FISHING CALLS: Anglers, conservationists and tourism leaders listen to Fraser Coast Fishing Alliance chairperson Scott Mitchell at the Beach House Hotel.
FISHING CALLS: Anglers, conservationists and tourism leaders listen to Fraser Coast Fishing Alliance chairperson Scott Mitchell at the Beach House Hotel. Blake Antrobus

Unified front calls for Great Sandy Marine Park changes

SCOTT Mitchell claims the Fraser Coast could bring in $107 million if it extends its share of Queensland's recreational fishing market by eight per cent.

The chairman of the Fraser Coast Fishing Alliance led a coalition of fishermen, conservationists and tourism leaders from groups across the region at a meeting at the Beach House Hotel earlier tonight to map out their proposal to ensure the protection of the valued marine park.

It marks the first unified front put up by the recreational fishing sector on the issue, with the plans to be made public later this week.

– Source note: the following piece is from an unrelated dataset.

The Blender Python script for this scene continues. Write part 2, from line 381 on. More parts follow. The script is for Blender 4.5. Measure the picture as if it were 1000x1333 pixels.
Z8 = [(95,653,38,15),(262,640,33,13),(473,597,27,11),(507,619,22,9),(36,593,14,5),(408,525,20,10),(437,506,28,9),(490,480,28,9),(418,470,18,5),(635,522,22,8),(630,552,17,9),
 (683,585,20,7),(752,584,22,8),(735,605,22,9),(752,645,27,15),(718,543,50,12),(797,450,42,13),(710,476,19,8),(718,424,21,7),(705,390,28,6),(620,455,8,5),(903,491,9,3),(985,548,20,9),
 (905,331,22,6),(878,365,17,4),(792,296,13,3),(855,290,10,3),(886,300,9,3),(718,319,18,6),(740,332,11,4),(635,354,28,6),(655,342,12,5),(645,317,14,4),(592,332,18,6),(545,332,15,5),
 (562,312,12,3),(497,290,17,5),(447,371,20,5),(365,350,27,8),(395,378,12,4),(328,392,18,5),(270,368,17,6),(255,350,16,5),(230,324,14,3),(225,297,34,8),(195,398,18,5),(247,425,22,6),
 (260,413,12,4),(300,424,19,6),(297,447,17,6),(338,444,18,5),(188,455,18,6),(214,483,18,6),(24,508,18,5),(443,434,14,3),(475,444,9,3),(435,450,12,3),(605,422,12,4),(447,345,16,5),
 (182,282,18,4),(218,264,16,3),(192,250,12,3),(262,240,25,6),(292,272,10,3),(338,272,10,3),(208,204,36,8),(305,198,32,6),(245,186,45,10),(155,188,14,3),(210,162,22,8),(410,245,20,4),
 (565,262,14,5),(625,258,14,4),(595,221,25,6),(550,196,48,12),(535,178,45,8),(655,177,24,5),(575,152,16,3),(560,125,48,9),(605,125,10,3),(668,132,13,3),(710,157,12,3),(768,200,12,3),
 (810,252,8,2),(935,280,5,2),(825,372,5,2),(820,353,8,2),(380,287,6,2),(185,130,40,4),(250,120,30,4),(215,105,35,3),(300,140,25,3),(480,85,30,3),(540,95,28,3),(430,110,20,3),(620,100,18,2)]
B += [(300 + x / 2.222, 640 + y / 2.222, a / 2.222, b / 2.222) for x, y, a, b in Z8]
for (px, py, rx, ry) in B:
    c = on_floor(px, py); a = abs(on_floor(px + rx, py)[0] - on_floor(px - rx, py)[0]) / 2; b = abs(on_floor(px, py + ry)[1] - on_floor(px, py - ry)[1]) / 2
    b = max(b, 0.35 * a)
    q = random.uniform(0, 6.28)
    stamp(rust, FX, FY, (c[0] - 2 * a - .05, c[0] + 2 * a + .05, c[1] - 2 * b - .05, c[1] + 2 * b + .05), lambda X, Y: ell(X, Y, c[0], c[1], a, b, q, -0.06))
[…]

The meeting follows ongoing debate over a slew of proposed changes to fishing catch quotas that would impact both recreational and commercial fishermen.

The State Government is currently reviewing the way the Great Sandy Marine Park is managed after closing a public consultation period in February.

Mr Mitchell said they weren't calling for no fishing in the marine park, but just in the yellow conservation zones.

He said there was enormous tourism potential for the region in altering the marine park designation.

"Officially it's called the 'Designated Great Sandy Area' but it's an anomaly that just doesn't belong in a marine sanctuary," Mr Mitchell said.

"It needs to be removed without exception."

Conservation groups including the World Wildlife Fund and Australian Marine Conservation Society have backed the plan.